Since a factual labor relationship exists, why would the Court decide against Mr. Yang in the suit? In this case, the burden of proof for Mr. Yang such as asking him to provide the salary records is too high. Mr. Yang has no salary records, because Manager Wang refused to pay the wages on behalf of the company unit. This higher standard of proof is disadvantageous when it comes to protecting the rights and interests of the weak. The Labor Law is tilted in favor of the laborers. The Labor Law, substantively and procedurally, is advantageous to laborers.
Individual employment is beyond the scope of the Labor Law and belongs to the category of Civil Law. But the Civil Law provides equal protection to both parties. If the employment relationships are regulated by Civil Law, then laborers will lose legal protection and advantages provided by the Labor Law.
With respect to the protections of benefits for the disadvantaged, although Mr. Yang failed to deliver evidence of his pay on the company salary records, a factual labor relationship had already been constituted between Mr. Yang and the unit because the three requirements were satisfied: qualified labor and employment units, management acceptance of the situation, and being engaged in work of the corporate business.
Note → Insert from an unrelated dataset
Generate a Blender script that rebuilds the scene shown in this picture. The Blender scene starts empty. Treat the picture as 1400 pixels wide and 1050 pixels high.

As we all know, the laborer is at a disadvantage when collecting evidence. If the Court focuses on the basic facts, instead of making excessive demands on laborers to present sufficient evidence, it would be possible to prove the existence of a factual labor relationship. Conversely, I wonder whether the Court should have a higher burden of proof on the employment unit so as to better protect the rights and interests of laborers.